[A block of data]

╔══

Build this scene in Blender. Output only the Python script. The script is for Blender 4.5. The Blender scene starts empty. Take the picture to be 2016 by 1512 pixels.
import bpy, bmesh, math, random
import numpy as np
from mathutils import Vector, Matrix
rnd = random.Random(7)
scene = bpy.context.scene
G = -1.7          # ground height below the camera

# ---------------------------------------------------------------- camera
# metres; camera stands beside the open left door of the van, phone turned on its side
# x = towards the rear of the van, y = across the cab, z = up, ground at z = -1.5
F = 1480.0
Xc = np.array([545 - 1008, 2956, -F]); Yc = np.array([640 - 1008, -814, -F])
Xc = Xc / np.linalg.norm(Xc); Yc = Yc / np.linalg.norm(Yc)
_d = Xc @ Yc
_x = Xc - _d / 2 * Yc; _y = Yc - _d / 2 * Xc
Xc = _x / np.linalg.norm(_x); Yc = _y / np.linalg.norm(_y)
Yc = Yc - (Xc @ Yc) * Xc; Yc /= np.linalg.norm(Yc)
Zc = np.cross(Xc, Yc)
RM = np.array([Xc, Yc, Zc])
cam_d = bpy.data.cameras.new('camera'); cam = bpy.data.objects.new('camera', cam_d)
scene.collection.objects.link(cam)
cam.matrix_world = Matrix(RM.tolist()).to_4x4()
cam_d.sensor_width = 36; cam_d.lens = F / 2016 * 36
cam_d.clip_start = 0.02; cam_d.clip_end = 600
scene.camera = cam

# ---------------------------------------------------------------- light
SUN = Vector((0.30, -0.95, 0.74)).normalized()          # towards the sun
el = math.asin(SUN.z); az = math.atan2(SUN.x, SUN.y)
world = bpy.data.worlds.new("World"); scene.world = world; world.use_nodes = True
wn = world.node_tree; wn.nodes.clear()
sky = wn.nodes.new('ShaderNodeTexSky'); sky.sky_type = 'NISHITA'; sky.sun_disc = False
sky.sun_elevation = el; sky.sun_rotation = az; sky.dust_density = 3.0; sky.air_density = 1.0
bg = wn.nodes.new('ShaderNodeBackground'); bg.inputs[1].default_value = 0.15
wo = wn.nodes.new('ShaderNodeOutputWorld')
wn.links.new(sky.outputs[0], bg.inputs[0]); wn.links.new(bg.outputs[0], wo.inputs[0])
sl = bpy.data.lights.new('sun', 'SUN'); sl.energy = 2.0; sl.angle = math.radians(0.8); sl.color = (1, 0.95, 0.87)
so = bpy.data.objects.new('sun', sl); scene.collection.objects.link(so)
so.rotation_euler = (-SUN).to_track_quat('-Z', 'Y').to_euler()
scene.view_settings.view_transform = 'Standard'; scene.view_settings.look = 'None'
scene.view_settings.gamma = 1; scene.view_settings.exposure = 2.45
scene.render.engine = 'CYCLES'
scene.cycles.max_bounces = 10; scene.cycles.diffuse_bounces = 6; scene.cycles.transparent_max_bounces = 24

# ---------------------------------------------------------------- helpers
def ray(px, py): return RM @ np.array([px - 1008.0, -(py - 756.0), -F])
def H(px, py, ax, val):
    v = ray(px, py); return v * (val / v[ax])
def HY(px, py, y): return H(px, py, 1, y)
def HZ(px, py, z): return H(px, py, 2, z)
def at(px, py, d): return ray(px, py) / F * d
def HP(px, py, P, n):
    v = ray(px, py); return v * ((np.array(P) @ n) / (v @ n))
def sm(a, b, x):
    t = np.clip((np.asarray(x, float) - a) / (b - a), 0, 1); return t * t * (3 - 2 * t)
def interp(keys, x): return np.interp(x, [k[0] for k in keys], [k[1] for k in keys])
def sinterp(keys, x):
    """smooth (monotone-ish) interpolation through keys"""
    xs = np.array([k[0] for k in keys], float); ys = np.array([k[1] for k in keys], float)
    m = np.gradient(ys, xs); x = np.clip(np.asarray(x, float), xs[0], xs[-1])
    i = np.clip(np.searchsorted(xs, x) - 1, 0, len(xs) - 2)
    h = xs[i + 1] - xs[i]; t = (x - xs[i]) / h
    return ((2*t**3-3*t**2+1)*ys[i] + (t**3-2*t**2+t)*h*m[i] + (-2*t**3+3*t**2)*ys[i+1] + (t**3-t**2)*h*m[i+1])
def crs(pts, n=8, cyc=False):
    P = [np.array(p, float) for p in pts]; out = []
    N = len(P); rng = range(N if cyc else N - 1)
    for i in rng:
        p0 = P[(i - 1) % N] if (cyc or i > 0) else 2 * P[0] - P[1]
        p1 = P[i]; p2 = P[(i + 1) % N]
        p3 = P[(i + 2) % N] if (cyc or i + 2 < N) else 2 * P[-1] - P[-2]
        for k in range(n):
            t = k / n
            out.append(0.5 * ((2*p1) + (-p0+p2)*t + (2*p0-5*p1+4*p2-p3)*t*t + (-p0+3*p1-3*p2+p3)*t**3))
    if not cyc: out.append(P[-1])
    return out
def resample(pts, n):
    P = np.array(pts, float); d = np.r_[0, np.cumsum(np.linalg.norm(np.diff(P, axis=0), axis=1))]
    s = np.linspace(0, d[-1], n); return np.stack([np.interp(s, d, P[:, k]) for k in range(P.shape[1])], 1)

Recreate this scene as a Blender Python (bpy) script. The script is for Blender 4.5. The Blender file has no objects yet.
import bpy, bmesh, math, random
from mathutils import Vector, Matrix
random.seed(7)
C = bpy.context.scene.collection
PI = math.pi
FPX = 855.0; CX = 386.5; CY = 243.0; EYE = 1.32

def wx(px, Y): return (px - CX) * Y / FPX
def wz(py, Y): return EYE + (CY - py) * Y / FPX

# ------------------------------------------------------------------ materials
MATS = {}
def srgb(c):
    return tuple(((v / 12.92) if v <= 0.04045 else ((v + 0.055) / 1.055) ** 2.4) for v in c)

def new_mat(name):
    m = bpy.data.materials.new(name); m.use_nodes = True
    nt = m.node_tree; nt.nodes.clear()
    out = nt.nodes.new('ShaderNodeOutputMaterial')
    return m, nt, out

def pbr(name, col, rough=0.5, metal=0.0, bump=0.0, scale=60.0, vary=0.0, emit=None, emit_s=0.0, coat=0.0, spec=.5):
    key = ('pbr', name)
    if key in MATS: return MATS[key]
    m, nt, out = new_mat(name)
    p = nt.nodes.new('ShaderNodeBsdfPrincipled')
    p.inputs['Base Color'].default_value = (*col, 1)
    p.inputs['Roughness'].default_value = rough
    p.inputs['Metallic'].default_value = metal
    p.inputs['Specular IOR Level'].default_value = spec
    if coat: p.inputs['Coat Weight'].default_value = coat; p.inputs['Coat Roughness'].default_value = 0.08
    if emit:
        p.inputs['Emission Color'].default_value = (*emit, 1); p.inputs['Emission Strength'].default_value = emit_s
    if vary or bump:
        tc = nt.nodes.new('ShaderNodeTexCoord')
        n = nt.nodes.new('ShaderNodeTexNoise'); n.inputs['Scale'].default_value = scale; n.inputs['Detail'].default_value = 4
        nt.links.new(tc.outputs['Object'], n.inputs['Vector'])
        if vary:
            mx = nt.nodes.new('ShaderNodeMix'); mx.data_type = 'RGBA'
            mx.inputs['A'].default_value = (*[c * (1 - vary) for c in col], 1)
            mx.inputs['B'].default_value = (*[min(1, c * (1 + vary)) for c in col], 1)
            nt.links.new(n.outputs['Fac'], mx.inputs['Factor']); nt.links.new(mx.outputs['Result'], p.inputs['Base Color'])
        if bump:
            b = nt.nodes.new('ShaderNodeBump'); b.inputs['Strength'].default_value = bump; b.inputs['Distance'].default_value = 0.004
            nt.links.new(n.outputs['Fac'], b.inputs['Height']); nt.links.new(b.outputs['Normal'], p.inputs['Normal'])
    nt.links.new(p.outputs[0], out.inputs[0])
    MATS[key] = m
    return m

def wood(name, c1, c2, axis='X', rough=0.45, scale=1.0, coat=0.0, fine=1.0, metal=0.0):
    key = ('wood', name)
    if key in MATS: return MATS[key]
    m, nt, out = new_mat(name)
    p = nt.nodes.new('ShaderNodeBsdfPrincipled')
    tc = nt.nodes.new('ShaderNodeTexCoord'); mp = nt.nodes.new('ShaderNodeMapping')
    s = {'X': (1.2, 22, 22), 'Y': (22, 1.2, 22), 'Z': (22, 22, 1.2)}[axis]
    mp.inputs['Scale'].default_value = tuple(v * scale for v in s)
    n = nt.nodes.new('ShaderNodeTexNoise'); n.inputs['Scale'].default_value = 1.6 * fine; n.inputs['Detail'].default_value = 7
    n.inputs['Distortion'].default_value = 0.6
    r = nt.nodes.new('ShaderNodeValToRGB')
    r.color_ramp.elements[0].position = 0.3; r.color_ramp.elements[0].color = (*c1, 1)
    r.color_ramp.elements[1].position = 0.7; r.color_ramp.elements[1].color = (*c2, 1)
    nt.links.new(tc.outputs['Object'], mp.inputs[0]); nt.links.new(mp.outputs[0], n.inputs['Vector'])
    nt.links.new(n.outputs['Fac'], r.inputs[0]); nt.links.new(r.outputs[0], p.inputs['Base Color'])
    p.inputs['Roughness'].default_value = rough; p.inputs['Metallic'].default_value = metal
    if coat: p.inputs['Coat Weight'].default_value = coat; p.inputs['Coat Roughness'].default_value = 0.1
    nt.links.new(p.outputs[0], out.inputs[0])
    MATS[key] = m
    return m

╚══

> **What is required**:
Every line in the data above that contains "Python" needs to be copied.

> **Response to this exercise**:
Build this scene in Blender. Output only the Python script. The script is for Blender 4.5. The Blender scene starts empty. Take the picture to be 2016 by 1512 pixels.
Recreate this scene as a Blender Python (bpy) script. The script is for Blender 4.5. The Blender file has no objects yet.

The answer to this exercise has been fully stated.